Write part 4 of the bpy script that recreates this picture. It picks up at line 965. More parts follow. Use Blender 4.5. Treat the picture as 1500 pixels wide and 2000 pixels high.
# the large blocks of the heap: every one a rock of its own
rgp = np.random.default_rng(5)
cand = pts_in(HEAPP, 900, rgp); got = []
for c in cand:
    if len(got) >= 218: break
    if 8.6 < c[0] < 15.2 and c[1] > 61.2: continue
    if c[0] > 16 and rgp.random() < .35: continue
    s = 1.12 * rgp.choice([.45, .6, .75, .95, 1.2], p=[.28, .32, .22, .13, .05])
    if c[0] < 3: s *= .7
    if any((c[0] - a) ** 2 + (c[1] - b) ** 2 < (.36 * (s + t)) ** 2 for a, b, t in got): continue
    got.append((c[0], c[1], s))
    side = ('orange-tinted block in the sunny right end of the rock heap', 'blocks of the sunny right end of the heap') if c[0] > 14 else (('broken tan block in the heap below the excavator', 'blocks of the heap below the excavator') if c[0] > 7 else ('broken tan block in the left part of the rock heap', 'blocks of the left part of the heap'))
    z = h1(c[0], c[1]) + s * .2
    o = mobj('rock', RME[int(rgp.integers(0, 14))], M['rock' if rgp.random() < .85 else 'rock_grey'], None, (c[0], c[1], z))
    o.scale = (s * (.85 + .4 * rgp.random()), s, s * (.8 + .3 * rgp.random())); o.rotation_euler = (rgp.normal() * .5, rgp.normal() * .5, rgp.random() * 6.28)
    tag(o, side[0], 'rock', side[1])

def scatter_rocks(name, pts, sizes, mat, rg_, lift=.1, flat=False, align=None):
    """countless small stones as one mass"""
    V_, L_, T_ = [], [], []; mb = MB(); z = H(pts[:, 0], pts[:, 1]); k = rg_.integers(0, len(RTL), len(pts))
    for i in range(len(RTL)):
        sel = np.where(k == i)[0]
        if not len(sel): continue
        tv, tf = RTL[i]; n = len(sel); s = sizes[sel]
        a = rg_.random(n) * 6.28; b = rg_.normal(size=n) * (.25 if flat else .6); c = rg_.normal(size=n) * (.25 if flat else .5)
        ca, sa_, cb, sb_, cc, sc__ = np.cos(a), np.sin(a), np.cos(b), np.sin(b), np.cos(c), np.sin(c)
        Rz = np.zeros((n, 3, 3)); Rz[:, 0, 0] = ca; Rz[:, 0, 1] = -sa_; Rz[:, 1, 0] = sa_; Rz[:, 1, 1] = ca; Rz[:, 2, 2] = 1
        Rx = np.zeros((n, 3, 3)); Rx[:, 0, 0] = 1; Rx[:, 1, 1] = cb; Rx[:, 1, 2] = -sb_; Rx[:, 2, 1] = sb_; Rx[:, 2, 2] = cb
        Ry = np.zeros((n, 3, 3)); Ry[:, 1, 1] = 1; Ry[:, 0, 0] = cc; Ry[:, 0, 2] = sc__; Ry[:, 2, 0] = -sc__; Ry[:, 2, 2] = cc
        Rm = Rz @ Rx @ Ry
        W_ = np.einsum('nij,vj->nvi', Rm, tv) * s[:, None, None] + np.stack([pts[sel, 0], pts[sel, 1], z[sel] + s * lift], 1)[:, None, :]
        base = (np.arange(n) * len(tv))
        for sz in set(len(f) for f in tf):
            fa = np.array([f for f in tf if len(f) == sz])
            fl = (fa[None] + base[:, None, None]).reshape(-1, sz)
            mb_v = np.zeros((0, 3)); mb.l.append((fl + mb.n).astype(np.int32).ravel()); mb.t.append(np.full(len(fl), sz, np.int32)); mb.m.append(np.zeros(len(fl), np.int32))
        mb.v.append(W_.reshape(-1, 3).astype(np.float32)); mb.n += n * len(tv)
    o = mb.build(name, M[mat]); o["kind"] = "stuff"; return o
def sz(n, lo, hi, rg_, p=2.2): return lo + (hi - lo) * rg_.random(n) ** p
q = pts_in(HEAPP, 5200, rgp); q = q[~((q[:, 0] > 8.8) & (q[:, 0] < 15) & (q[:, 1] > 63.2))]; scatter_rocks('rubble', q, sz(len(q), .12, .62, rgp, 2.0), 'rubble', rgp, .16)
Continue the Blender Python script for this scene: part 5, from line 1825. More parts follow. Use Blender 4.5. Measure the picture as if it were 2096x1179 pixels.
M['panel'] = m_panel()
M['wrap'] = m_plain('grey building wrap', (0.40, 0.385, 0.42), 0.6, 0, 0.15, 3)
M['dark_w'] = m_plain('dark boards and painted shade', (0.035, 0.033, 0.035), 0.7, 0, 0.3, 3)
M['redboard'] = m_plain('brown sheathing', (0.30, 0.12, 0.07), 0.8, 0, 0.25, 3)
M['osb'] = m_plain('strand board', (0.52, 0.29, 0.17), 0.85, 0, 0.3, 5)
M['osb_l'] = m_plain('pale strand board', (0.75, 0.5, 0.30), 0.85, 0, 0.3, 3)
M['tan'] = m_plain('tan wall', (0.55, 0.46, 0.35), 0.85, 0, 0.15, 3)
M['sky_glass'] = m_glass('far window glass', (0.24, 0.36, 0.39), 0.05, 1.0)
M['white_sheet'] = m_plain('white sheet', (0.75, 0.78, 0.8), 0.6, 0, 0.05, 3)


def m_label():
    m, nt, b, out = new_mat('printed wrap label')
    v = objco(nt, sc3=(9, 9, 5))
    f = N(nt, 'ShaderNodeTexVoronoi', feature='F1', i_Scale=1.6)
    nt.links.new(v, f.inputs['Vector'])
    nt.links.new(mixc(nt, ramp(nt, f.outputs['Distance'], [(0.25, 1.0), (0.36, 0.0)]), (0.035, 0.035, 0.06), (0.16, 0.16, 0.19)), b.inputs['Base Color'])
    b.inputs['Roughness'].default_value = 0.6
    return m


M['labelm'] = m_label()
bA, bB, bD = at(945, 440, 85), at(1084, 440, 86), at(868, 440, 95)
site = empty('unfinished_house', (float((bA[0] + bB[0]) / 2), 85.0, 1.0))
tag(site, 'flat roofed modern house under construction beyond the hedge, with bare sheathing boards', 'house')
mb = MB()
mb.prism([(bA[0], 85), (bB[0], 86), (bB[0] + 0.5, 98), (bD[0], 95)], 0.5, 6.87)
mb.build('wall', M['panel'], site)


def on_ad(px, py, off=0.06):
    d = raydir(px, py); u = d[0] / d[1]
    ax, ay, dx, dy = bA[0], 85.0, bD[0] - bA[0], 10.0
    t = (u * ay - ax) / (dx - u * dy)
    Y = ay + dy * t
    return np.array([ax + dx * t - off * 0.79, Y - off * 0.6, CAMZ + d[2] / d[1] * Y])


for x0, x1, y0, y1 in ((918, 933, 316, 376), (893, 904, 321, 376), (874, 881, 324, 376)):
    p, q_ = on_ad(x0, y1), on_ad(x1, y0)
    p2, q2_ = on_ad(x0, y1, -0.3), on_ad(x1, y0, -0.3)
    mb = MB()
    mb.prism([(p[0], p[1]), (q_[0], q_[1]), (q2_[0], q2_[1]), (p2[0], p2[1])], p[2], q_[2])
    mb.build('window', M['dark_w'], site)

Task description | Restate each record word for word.

Full solution |
Write part 4 of the bpy script that recreates this picture. It picks up at line 965. More parts follow. Use Blender 4.5. Treat the picture as 1500 pixels wide and 2000 pixels high.
# the large blocks of the heap: every one a rock of its own
rgp = np.random.default_rng(5)
cand = pts_in(HEAPP, 900, rgp); got = []
for c in cand:
    if len(got) >= 218: break
    if 8.6 < c[0] < 15.2 and c[1] > 61.2: continue
    if c[0] > 16 and rgp.random() < .35: continue
    s = 1.12 * rgp.choice([.45, .6, .75, .95, 1.2], p=[.28, .32, .22, .13, .05])
    if c[0] < 3: s *= .7
    if any((c[0] - a) ** 2 + (c[1] - b) ** 2 < (.36 * (s + t)) ** 2 for a, b, t in got): continue
    got.append((c[0], c[1], s))
    side = ('orange-tinted block in the sunny right end of the rock heap', 'blocks of the sunny right end of the heap') if c[0] > 14 else (('broken tan block in the heap below the excavator', 'blocks of the heap below the excavator') if c[0] > 7 else ('broken tan block in the left part of the rock heap', 'blocks of the left part of the heap'))
    z = h1(c[0], c[1]) + s * .2
    o = mobj('rock', RME[int(rgp.integers(0, 14))], M['rock' if rgp.random() < .85 else 'rock_grey'], None, (c[0], c[1], z))
    o.scale = (s * (.85 + .4 * rgp.random()), s, s * (.8 + .3 * rgp.random())); o.rotation_euler = (rgp.normal() * .5, rgp.normal() * .5, rgp.random() * 6.28)
    tag(o, side[0], 'rock', side[1])

def scatter_rocks(name, pts, sizes, mat, rg_, lift=.1, flat=False, align=None):
    """countless small stones as one mass"""
    V_, L_, T_ = [], [], []; mb = MB(); z = H(pts[:, 0], pts[:, 1]); k = rg_.integers(0, len(RTL), len(pts))
    for i in range(len(RTL)):
        sel = np.where(k == i)[0]
        if not len(sel): continue
        tv, tf = RTL[i]; n = len(sel); s = sizes[sel]
        a = rg_.random(n) * 6.28; b = rg_.normal(size=n) * (.25 if flat else .6); c = rg_.normal(size=n) * (.25 if flat else .5)
        ca, sa_, cb, sb_, cc, sc__ = np.cos(a), np.sin(a), np.cos(b), np.sin(b), np.cos(c), np.sin(c)
        Rz = np.zeros((n, 3, 3)); Rz[:, 0, 0] = ca; Rz[:, 0, 1] = -sa_; Rz[:, 1, 0] = sa_; Rz[:, 1, 1] = ca; Rz[:, 2, 2] = 1
        Rx = np.zeros((n, 3, 3)); Rx[:, 0, 0] = 1; Rx[:, 1, 1] = cb; Rx[:, 1, 2] = -sb_; Rx[:, 2, 1] = sb_; Rx[:, 2, 2] = cb
        Ry = np.zeros((n, 3, 3)); Ry[:, 1, 1] = 1; Ry[:, 0, 0] = cc; Ry[:, 0, 2] = sc__; Ry[:, 2, 0] = -sc__; Ry[:, 2, 2] = cc
        Rm = Rz @ Rx @ Ry
        W_ = np.einsum('nij,vj->nvi', Rm, tv) * s[:, None, None] + np.stack([pts[sel, 0], pts[sel, 1], z[sel] + s * lift], 1)[:, None, :]
        base = (np.arange(n) * len(tv))
        for sz in set(len(f) for f in tf):
            fa = np.array([f for f in tf if len(f) == sz])
            fl = (fa[None] + base[:, None, None]).reshape(-1, sz)
            mb_v = np.zeros((0, 3)); mb.l.append((fl + mb.n).astype(np.int32).ravel()); mb.t.append(np.full(len(fl), sz, np.int32)); mb.m.append(np.zeros(len(fl), np.int32))
        mb.v.append(W_.reshape(-1, 3).astype(np.float32)); mb.n += n * len(tv)
    o = mb.build(name, M[mat]); o["kind"] = "stuff"; return o
def sz(n, lo, hi, rg_, p=2.2): return lo + (hi - lo) * rg_.random(n) ** p
q = pts_in(HEAPP, 5200, rgp); q = q[~((q[:, 0] > 8.8) & (q[:, 0] < 15) & (q[:, 1] > 63.2))]; scatter_rocks('rubble', q, sz(len(q), .12, .62, rgp, 2.0), 'rubble', rgp, .16)
Continue the Blender Python script for this scene: part 5, from line 1825. More parts follow. Use Blender 4.5. Measure the picture as if it were 2096x1179 pixels.
M['panel'] = m_panel()
M['wrap'] = m_plain('grey building wrap', (0.40, 0.385, 0.42), 0.6, 0, 0.15, 3)
M['dark_w'] = m_plain('dark boards and painted shade', (0.035, 0.033, 0.035), 0.7, 0, 0.3, 3)
M['redboard'] = m_plain('brown sheathing', (0.30, 0.12, 0.07), 0.8, 0, 0.25, 3)
M['osb'] = m_plain('strand board', (0.52, 0.29, 0.17), 0.85, 0, 0.3, 5)
M['osb_l'] = m_plain('pale strand board', (0.75, 0.5, 0.30), 0.85, 0, 0.3, 3)
M['tan'] = m_plain('tan wall', (0.55, 0.46, 0.35), 0.85, 0, 0.15, 3)
M['sky_glass'] = m_glass('far window glass', (0.24, 0.36, 0.39), 0.05, 1.0)
M['white_sheet'] = m_plain('white sheet', (0.75, 0.78, 0.8), 0.6, 0, 0.05, 3)


def m_label():
    m, nt, b, out = new_mat('printed wrap label')
    v = objco(nt, sc3=(9, 9, 5))
    f = N(nt, 'ShaderNodeTexVoronoi', feature='F1', i_Scale=1.6)
    nt.links.new(v, f.inputs['Vector'])
    nt.links.new(mixc(nt, ramp(nt, f.outputs['Distance'], [(0.25, 1.0), (0.36, 0.0)]), (0.035, 0.035, 0.06), (0.16, 0.16, 0.19)), b.inputs['Base Color'])
    b.inputs['Roughness'].default_value = 0.6
    return m


M['labelm'] = m_label()
bA, bB, bD = at(945, 440, 85), at(1084, 440, 86), at(868, 440, 95)
site = empty('unfinished_house', (float((bA[0] + bB[0]) / 2), 85.0, 1.0))
tag(site, 'flat roofed modern house under construction beyond the hedge, with bare sheathing boards', 'house')
mb = MB()
mb.prism([(bA[0], 85), (bB[0], 86), (bB[0] + 0.5, 98), (bD[0], 95)], 0.5, 6.87)
mb.build('wall', M['panel'], site)


def on_ad(px, py, off=0.06):
    d = raydir(px, py); u = d[0] / d[1]
    ax, ay, dx, dy = bA[0], 85.0, bD[0] - bA[0], 10.0
    t = (u * ay - ax) / (dx - u * dy)
    Y = ay + dy * t
    return np.array([ax + dx * t - off * 0.79, Y - off * 0.6, CAMZ + d[2] / d[1] * Y])


for x0, x1, y0, y1 in ((918, 933, 316, 376), (893, 904, 321, 376), (874, 881, 324, 376)):
    p, q_ = on_ad(x0, y1), on_ad(x1, y0)
    p2, q2_ = on_ad(x0, y1, -0.3), on_ad(x1, y0, -0.3)
    mb = MB()
    mb.prism([(p[0], p[1]), (q_[0], q_[1]), (q2_[0], q2_[1]), (p2[0], p2[1])], p[2], q_[2])
    mb.build('window', M['dark_w'], site)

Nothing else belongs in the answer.